ROLLED OATS.--Because of the high food value of rolled oats, this cereal is excellent for cold weather, especially when it is served with hot cream or milk and sugar. It can be prepared very easily, as the accompanying recipe shows.
BARLEY is a grain, or cereal, that grows very much like wheat. However, it is hardier than wheat or any other cereals and may be grown through a greater range of climates. Barley has been cultivated from the most ancient times; in fact, its cultivation can be traced as far back as man's occupations have been recorded. The grain of this cereal has also played an important part in the advancement of man, for, according to history, some of the present weights and measures originated from it. Thus, the Troy weight grain is said to have been first fixed by finding the average weight of a barley grain, and the inch of linear measure, by placing three grains of barley end to end.

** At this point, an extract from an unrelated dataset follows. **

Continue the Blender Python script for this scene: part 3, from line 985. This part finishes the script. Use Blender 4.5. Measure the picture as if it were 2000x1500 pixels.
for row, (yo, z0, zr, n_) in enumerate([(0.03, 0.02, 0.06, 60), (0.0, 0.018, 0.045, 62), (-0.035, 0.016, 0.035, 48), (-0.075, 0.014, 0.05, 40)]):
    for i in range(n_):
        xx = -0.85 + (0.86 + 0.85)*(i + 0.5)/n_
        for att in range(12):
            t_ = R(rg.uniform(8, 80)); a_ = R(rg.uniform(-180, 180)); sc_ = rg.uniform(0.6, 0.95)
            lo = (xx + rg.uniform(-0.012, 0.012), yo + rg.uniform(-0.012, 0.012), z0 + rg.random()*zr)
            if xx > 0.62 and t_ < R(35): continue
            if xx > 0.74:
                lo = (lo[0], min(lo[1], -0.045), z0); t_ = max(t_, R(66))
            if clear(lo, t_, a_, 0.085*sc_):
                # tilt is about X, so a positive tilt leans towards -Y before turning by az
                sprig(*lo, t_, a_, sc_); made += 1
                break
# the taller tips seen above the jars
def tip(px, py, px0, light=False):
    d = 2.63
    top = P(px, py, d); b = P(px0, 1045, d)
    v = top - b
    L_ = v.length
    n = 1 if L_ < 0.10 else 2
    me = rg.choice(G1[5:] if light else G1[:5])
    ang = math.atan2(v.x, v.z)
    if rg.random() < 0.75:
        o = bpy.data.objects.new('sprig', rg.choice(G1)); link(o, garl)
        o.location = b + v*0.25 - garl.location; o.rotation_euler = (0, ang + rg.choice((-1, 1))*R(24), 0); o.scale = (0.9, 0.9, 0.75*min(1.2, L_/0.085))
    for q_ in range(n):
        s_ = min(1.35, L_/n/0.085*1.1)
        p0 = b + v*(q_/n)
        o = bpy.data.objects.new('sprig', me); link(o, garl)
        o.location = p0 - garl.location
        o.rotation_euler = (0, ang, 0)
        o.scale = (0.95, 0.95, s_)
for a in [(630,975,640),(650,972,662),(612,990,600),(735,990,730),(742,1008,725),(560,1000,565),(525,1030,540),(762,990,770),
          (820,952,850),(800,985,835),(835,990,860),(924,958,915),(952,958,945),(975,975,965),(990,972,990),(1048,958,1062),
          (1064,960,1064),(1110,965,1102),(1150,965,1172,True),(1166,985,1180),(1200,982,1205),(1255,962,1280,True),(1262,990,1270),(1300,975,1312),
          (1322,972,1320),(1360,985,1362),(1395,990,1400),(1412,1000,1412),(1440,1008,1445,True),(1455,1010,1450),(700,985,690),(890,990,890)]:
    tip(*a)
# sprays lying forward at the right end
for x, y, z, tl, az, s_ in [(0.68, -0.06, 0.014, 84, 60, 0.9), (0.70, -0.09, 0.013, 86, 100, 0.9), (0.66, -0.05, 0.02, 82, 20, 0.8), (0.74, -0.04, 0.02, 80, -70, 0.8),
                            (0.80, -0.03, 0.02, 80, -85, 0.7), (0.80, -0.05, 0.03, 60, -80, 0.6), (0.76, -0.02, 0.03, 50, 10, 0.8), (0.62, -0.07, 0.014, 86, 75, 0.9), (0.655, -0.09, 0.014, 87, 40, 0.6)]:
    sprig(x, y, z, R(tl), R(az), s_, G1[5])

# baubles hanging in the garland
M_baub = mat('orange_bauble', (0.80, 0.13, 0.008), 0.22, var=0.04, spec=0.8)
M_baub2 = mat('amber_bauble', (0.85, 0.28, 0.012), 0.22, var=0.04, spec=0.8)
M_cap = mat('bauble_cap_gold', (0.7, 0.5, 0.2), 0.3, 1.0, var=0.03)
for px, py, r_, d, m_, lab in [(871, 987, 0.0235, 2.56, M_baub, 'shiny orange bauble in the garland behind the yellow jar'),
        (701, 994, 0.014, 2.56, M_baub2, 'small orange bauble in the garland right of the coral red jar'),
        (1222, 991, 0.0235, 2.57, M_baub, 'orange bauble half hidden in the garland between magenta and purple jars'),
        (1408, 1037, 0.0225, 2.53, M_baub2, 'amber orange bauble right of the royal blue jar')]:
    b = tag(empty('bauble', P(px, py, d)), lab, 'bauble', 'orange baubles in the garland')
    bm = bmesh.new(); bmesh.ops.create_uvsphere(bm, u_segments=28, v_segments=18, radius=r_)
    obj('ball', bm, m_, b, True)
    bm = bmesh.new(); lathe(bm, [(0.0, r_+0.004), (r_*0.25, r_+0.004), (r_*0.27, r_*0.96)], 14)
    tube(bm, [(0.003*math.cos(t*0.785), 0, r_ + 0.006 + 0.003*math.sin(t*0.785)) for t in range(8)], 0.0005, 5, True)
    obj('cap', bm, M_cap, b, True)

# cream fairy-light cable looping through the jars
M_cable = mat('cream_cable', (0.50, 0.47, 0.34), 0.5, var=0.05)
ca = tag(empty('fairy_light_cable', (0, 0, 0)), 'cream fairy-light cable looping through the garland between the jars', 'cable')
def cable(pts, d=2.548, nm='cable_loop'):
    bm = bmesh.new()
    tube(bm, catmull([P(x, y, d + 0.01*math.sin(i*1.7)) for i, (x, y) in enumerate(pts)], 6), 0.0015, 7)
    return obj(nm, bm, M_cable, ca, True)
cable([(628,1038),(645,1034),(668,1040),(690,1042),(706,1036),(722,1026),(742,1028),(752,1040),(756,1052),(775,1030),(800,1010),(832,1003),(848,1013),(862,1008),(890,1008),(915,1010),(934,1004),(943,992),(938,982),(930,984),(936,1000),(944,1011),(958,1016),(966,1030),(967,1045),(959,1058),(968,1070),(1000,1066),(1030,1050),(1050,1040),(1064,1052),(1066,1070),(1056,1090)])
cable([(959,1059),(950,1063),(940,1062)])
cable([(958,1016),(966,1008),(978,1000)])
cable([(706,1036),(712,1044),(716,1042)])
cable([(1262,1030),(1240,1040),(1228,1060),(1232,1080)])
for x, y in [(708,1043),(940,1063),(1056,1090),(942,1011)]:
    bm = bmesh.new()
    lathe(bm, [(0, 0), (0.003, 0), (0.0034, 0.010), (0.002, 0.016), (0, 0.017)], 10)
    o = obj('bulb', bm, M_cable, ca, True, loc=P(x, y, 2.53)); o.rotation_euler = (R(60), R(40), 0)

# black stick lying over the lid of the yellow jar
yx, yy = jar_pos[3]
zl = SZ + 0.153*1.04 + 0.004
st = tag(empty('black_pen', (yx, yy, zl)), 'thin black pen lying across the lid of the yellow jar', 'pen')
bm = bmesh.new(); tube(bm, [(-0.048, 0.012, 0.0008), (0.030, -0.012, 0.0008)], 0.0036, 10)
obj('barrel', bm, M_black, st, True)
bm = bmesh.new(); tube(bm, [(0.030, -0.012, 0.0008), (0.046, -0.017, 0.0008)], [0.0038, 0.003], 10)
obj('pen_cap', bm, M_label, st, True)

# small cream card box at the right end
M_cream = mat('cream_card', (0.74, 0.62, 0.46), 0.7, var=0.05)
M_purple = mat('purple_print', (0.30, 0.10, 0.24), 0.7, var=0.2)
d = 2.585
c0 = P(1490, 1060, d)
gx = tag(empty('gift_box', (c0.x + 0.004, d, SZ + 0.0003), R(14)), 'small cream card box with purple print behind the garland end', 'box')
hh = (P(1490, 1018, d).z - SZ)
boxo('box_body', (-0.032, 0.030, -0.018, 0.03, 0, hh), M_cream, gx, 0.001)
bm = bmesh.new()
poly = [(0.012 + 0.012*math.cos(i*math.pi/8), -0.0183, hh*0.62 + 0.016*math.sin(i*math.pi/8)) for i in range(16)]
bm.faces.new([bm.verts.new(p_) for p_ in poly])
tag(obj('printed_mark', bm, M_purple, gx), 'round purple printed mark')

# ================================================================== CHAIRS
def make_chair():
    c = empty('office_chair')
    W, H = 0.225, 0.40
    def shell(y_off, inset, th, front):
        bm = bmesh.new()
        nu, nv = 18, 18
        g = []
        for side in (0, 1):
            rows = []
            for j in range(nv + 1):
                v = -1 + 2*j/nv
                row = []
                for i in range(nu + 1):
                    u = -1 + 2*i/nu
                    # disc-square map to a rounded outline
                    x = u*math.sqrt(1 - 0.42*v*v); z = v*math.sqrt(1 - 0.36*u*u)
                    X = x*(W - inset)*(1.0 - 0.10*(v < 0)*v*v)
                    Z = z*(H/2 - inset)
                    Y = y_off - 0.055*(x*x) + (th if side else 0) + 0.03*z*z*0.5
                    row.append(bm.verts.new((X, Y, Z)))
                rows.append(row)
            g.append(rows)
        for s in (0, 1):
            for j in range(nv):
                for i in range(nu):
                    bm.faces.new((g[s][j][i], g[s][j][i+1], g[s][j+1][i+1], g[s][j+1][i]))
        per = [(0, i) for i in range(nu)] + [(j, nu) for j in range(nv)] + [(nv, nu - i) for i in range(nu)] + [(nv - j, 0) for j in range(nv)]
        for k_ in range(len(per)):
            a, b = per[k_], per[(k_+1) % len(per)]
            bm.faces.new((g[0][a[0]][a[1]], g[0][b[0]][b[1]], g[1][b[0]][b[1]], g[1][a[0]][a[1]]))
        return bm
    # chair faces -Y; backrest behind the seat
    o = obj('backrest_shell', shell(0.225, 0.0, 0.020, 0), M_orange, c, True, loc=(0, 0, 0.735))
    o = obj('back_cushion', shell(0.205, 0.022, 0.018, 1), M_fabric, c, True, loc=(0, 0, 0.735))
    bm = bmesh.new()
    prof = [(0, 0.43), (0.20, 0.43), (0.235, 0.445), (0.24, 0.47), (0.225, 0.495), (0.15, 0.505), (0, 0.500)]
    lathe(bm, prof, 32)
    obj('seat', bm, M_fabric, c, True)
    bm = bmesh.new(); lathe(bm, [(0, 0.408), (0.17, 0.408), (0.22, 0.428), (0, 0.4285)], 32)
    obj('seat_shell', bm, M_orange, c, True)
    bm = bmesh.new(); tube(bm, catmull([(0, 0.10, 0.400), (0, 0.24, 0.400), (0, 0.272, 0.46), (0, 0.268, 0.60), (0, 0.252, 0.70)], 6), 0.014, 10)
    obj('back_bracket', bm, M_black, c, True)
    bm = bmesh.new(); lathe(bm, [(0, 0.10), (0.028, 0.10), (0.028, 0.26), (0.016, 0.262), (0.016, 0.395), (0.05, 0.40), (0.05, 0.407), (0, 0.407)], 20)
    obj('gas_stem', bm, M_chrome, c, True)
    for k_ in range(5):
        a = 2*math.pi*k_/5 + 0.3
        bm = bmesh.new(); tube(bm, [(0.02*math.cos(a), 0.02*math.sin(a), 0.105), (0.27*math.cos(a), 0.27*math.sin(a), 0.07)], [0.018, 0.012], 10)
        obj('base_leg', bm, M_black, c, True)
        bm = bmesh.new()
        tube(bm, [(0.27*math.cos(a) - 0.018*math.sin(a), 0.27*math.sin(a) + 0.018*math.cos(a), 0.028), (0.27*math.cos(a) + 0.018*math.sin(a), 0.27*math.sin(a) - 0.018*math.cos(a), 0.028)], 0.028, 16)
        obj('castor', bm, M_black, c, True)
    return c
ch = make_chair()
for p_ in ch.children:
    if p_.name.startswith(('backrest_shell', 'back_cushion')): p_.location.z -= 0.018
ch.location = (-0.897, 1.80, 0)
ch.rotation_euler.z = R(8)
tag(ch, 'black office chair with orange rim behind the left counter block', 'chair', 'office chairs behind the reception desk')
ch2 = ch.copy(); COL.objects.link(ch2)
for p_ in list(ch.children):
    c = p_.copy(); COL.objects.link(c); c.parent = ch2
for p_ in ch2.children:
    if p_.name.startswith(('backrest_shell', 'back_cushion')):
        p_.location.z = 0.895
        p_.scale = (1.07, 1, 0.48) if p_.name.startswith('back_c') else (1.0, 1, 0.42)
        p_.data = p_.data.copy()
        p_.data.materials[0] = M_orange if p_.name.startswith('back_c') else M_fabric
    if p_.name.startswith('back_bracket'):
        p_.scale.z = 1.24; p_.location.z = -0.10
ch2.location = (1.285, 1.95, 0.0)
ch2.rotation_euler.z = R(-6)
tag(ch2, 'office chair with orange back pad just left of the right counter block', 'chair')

Although several varieties of barley have been cultivated as food from the earliest times, the grain is now used principally in the manufacture of malt. In this form, it is used for the malting of foods and in the making of alcoholic liquors. To produce malt, the barley grains are moistened and allowed to sprout, and during this process of sprouting the starch of the barley is changed to sugar. The grains are then dried, and the sprouts, which are called malt sprouts, are broken off and sold as cattle food. The grain that remains, which is really malt, is then crushed and combined with other grains for use as malted cereal food. When barley is used to make malt, or fermented, liquors, it is soaked in water, which absorbs the sugar in it; then yeast is added, and this produces alcohol by causing the fermentation of the sugar.
In the United States, pearl barley is the name applied to the most common form of barley used as food. In this form, the layer of bran is removed from the outside of the barley grain, but no change is made in the grain itself. Pearl barley is used for soups and as a breakfast cereal, but for whatever purpose it is employed it requires very long cooking to make it palatable. Very often the water in which a small amount of pearl barley has been cooked for a long time is used to dilute the milk given to a child who has indigestion or who is not able to take whole milk.